**TASK GOAL**
Return exactly, and only, the lines from the one holding "Reconstruct this image" through the one holding "from mathutils import Vector", both included; the pictures stay out.

**MATERIAL TO PROCESS**
..........

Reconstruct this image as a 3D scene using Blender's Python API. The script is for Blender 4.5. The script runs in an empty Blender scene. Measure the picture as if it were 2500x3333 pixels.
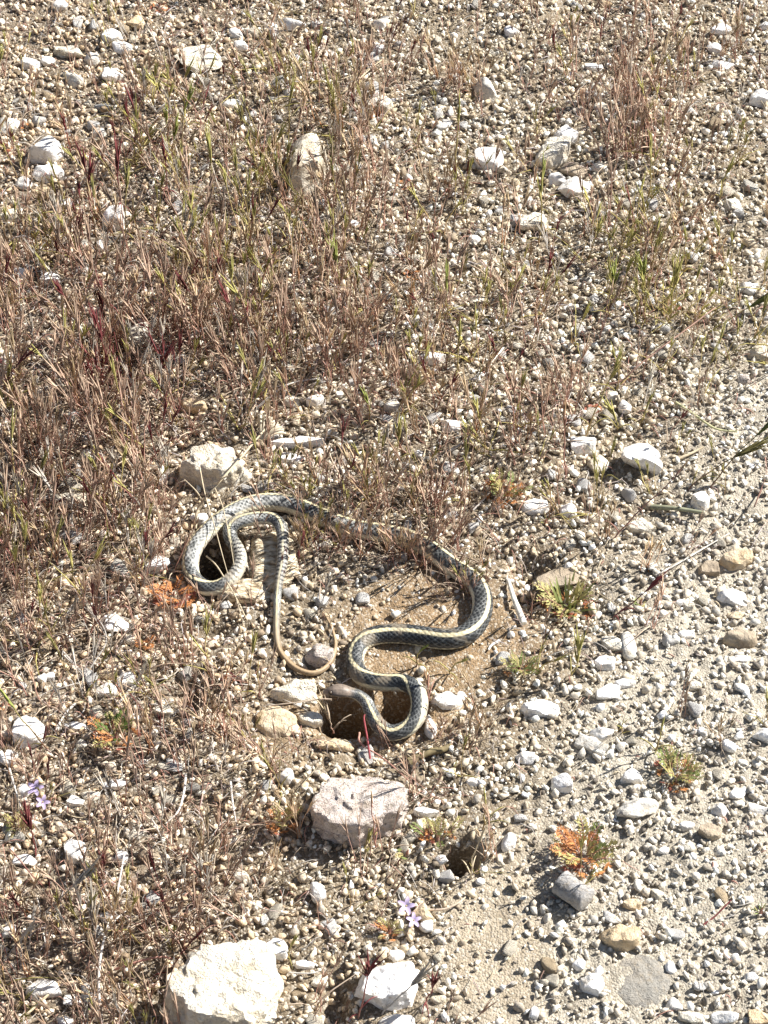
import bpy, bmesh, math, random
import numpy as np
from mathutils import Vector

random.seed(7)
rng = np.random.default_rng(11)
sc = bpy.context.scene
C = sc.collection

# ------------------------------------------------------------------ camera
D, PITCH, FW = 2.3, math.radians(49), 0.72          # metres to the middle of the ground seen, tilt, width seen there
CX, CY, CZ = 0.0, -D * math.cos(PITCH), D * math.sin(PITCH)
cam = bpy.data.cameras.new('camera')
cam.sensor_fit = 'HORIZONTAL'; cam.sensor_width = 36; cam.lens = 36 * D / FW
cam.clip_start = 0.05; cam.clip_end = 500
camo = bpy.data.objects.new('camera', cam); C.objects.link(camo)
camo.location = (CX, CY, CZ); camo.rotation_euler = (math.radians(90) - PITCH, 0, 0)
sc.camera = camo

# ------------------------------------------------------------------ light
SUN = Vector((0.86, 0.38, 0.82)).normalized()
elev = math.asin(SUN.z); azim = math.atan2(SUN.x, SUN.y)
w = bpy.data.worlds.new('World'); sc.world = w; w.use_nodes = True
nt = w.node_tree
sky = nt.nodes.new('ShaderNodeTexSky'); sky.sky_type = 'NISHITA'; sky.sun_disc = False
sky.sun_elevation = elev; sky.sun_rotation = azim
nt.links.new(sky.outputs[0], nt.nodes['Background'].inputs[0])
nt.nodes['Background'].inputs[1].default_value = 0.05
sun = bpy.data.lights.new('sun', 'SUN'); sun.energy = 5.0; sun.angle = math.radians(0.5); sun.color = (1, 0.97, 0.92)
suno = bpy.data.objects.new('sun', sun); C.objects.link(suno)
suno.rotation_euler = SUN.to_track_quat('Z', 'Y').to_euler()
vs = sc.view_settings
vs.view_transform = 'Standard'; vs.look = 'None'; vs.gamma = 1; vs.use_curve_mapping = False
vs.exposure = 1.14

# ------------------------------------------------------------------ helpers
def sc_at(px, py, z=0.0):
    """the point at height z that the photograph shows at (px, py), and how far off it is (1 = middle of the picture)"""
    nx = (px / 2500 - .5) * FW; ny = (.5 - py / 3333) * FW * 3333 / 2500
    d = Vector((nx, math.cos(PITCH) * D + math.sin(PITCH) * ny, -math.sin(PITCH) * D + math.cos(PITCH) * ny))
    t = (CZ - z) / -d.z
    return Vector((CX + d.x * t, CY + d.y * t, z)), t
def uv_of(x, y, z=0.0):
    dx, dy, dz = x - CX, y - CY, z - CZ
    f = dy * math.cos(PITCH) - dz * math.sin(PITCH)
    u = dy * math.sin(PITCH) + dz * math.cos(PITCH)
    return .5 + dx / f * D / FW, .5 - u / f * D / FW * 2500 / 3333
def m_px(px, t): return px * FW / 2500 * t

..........

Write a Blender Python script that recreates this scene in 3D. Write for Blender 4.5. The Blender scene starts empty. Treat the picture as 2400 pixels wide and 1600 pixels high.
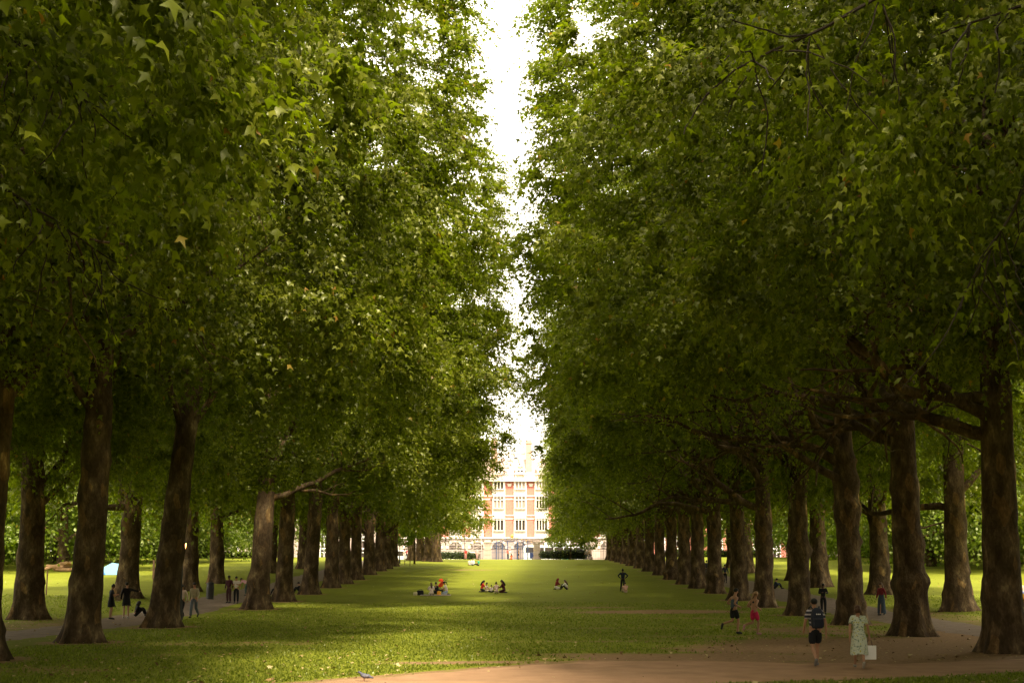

..........

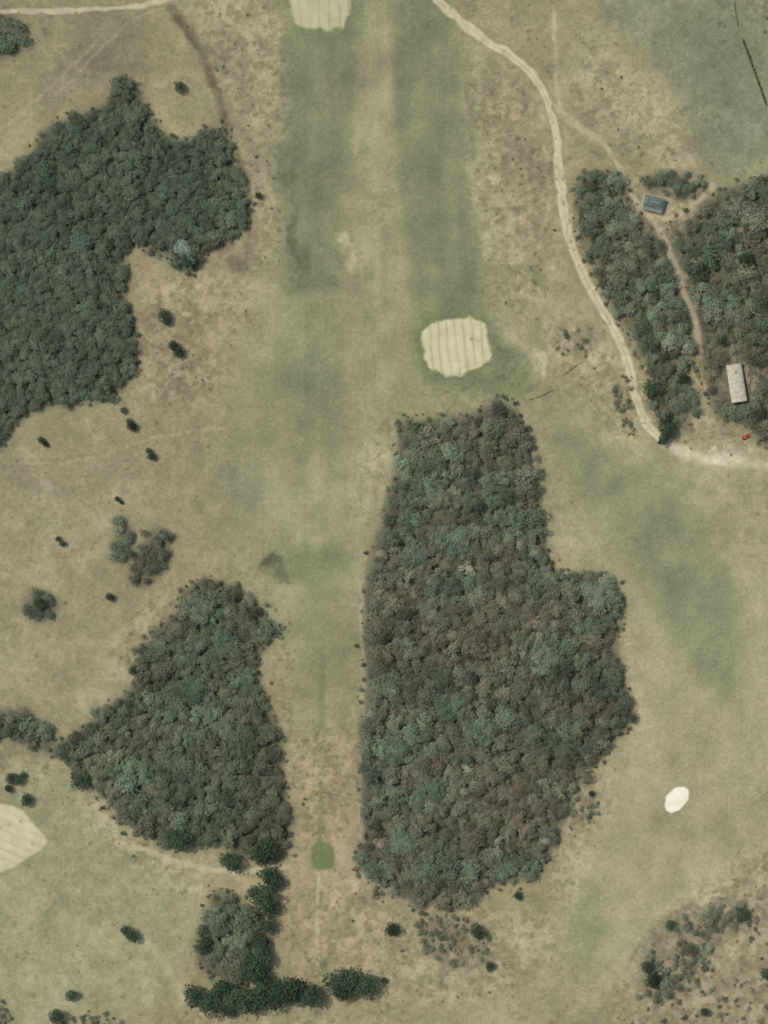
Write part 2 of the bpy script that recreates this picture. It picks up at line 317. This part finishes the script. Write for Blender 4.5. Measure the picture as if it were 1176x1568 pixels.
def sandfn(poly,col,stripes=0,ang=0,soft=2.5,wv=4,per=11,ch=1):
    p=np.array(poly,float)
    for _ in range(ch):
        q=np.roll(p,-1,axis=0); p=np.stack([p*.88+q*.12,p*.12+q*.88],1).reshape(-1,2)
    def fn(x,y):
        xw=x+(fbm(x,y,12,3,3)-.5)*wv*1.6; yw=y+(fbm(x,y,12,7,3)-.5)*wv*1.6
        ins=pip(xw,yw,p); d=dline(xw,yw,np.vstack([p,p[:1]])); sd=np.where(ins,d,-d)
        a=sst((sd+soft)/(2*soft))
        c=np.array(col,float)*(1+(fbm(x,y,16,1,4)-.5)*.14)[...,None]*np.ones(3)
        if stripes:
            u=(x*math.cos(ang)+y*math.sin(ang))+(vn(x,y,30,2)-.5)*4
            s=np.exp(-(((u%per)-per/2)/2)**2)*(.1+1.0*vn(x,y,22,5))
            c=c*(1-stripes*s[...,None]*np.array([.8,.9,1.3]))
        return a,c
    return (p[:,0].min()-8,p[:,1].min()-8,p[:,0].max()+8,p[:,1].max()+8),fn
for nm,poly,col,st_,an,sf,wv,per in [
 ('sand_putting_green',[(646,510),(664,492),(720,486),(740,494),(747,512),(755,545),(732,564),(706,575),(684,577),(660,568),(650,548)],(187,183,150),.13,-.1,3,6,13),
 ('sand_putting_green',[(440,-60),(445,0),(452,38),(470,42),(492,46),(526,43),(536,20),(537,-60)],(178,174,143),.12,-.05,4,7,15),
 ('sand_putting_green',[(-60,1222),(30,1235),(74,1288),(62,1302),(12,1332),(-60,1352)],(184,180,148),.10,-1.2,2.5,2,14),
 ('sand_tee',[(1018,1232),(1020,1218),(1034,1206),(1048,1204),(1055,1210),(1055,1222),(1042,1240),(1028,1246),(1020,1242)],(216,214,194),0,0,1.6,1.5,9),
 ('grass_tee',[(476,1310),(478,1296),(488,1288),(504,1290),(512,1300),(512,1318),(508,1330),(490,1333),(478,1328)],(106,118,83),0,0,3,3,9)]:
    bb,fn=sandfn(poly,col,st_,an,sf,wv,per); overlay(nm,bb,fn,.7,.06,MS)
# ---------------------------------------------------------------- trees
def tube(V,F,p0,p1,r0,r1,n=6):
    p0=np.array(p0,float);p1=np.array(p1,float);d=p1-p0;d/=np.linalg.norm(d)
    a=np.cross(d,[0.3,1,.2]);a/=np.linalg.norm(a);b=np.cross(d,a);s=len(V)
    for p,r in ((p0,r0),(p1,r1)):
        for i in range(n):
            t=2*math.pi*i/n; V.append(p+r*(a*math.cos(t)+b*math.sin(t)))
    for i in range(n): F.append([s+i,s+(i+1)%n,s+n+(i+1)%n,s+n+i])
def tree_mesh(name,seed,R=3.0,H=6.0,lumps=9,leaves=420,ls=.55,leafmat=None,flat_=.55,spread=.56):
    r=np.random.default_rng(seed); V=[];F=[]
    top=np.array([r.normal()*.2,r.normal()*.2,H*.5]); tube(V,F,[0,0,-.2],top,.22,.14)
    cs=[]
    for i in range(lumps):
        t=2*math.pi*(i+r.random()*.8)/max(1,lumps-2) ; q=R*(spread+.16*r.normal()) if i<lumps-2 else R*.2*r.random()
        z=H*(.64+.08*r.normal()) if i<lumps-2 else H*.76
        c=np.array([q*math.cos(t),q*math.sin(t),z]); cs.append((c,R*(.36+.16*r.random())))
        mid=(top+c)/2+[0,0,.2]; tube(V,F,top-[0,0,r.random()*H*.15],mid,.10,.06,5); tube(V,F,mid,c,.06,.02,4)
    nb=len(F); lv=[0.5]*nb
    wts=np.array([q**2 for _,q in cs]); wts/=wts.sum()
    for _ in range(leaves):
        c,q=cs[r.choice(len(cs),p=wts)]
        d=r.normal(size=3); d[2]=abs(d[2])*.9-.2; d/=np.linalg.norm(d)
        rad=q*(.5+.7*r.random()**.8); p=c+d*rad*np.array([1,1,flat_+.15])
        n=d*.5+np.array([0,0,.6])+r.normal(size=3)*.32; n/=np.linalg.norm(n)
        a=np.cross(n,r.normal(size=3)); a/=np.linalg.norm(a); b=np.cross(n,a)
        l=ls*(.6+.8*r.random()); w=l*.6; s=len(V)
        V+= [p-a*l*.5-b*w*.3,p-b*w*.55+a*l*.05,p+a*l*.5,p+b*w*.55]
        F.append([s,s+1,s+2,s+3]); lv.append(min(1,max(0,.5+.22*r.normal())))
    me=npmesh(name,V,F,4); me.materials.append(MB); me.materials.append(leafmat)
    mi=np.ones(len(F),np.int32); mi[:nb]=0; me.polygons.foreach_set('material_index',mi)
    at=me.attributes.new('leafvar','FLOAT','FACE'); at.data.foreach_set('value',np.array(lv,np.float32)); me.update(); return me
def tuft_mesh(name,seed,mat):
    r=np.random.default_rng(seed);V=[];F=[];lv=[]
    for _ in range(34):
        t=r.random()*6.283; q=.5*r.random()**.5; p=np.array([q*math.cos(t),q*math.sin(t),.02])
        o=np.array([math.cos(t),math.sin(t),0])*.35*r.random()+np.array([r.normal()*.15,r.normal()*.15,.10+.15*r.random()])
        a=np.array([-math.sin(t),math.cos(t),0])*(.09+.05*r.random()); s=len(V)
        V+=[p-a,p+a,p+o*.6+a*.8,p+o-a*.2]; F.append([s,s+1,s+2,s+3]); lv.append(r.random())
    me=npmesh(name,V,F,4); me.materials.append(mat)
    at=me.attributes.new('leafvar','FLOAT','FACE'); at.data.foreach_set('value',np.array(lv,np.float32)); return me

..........

**SOLVED PROBLEM**
Reconstruct this image as a 3D scene using Blender's Python API. The script is for Blender 4.5. The script runs in an empty Blender scene. Measure the picture as if it were 2500x3333 pixels.
import bpy, bmesh, math, random
import numpy as np
from mathutils import Vector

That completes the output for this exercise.